- **Your objective**
List each line of the data that holds the string "script", please.

- **Exercise data**
_ _ _ _ _ _ _
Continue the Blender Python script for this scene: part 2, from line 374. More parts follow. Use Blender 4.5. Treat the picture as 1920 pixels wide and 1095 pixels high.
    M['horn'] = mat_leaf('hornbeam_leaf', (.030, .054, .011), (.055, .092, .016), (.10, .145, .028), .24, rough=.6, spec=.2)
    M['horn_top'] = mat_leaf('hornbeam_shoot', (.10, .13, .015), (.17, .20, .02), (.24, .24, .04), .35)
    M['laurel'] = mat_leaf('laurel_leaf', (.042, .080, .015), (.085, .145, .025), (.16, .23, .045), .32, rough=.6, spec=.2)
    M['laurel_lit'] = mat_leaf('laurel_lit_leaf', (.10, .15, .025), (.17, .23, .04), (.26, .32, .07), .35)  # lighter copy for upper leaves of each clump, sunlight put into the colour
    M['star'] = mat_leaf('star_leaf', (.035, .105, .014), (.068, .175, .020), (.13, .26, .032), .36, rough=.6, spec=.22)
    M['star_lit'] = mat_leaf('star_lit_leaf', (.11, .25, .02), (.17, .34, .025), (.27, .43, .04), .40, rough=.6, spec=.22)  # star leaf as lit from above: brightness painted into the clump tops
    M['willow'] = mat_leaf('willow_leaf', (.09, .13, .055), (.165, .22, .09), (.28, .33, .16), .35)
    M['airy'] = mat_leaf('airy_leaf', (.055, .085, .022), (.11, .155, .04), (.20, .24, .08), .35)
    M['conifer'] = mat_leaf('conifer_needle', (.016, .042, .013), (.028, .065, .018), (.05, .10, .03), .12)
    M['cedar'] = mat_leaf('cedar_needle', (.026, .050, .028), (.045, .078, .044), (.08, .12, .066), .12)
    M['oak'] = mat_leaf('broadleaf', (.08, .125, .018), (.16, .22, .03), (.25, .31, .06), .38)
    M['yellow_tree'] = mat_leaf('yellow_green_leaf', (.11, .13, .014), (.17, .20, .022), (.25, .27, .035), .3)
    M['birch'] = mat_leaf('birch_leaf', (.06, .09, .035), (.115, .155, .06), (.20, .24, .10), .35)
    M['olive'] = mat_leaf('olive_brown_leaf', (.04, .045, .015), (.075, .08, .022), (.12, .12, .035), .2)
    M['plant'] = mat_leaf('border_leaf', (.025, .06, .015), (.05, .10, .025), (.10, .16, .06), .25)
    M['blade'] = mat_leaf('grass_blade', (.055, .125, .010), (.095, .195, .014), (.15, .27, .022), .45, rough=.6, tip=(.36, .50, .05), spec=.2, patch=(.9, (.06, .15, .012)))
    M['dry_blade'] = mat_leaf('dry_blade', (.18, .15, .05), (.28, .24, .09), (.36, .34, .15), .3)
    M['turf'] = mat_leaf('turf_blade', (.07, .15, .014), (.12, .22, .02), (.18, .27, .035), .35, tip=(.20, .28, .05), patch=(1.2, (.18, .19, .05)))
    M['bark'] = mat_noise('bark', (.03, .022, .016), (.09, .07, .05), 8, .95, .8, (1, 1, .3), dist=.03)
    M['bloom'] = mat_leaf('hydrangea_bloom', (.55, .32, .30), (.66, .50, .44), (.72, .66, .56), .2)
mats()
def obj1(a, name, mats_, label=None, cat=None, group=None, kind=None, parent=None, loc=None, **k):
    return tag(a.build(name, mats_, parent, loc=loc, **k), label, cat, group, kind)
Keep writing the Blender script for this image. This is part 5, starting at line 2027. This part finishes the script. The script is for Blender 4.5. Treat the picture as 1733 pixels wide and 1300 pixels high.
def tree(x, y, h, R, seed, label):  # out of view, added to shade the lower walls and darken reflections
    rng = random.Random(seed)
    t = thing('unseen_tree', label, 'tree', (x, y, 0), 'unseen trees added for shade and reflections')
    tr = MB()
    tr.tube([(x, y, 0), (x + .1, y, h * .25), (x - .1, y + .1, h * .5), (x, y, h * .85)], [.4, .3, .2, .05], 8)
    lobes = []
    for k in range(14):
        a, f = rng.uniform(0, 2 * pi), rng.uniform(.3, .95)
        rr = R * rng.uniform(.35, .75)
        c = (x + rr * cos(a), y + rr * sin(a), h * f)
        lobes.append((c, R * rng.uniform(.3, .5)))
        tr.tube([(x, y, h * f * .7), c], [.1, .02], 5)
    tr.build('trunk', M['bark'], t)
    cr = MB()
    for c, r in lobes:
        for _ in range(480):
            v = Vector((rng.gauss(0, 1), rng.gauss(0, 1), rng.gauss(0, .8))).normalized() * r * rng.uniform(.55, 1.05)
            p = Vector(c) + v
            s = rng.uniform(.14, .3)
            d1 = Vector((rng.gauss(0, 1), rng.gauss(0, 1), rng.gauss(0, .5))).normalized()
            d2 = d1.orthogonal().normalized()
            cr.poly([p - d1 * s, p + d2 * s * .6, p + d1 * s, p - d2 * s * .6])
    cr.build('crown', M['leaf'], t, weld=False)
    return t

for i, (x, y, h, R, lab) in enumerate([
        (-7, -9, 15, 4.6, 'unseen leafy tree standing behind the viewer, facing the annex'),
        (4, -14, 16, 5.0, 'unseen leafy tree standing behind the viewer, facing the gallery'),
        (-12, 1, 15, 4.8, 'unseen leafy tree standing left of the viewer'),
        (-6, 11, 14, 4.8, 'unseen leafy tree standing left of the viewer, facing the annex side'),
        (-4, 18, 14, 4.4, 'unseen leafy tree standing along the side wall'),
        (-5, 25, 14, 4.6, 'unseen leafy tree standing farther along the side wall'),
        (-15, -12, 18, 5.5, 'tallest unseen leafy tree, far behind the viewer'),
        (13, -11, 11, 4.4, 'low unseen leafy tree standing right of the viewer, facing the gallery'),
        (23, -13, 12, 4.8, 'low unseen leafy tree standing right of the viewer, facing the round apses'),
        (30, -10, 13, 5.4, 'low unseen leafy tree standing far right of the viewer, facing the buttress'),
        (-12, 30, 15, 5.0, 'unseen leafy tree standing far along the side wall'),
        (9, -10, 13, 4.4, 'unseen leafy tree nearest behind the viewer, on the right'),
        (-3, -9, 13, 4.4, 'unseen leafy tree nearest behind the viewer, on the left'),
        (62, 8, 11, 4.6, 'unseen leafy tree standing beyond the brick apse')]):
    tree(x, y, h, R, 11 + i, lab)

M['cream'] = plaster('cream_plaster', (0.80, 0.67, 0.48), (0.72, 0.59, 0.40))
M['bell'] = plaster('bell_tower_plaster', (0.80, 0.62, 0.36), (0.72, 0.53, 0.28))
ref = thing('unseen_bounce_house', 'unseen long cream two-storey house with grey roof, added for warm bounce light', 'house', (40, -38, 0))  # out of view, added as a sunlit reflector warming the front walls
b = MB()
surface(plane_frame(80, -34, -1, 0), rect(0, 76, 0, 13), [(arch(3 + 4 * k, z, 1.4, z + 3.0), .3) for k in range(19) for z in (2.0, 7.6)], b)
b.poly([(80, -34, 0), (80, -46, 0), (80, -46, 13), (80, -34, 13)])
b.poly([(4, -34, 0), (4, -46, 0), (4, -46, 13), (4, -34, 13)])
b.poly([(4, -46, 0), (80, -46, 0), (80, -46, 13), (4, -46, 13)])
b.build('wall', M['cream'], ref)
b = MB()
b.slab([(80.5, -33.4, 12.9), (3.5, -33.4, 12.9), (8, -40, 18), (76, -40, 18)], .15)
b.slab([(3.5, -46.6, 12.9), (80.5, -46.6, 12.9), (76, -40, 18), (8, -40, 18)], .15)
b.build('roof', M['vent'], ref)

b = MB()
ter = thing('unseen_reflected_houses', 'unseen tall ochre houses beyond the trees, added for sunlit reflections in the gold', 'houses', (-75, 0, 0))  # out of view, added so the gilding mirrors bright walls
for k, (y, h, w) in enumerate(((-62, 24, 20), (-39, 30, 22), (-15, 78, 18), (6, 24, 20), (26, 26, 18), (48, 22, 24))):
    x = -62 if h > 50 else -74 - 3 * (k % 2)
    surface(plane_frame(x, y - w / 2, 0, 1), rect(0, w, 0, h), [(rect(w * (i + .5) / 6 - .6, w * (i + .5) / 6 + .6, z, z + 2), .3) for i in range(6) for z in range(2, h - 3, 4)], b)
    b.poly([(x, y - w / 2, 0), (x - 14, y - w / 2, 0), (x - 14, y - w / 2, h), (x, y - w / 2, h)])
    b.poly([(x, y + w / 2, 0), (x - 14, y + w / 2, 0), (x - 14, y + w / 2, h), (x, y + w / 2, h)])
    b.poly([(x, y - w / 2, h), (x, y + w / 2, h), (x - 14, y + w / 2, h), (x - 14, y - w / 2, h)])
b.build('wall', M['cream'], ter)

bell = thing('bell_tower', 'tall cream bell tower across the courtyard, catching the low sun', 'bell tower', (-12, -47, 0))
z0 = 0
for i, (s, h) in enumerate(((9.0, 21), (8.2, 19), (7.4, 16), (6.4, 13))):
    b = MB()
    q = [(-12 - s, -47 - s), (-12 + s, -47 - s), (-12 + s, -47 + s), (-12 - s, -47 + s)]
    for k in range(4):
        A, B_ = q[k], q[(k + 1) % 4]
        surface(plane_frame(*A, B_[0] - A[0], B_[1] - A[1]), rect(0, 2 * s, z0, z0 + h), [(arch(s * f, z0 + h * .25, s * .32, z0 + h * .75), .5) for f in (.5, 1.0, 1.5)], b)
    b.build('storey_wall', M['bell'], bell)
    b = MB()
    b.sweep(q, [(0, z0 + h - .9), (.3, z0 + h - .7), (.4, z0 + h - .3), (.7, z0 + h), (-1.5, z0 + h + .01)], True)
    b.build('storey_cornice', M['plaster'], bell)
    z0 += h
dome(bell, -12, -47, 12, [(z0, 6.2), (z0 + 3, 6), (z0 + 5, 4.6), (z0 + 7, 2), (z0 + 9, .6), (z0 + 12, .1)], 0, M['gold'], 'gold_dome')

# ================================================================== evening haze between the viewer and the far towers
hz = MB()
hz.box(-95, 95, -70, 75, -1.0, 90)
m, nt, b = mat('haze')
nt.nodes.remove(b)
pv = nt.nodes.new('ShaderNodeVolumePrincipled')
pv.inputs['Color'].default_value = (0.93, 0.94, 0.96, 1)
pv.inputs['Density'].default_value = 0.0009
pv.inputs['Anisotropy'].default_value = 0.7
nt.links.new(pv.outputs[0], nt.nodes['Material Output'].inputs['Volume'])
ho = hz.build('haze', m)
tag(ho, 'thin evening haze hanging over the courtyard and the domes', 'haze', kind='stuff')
_ _ _ _ _ _ _
- **Complete output**
Continue the Blender Python script for this scene: part 2, from line 374. More parts follow. Use Blender 4.5. Treat the picture as 1920 pixels wide and 1095 pixels high.
Keep writing the Blender script for this image. This is part 5, starting at line 2027. This part finishes the script. The script is for Blender 4.5. Treat the picture as 1733 pixels wide and 1300 pixels high.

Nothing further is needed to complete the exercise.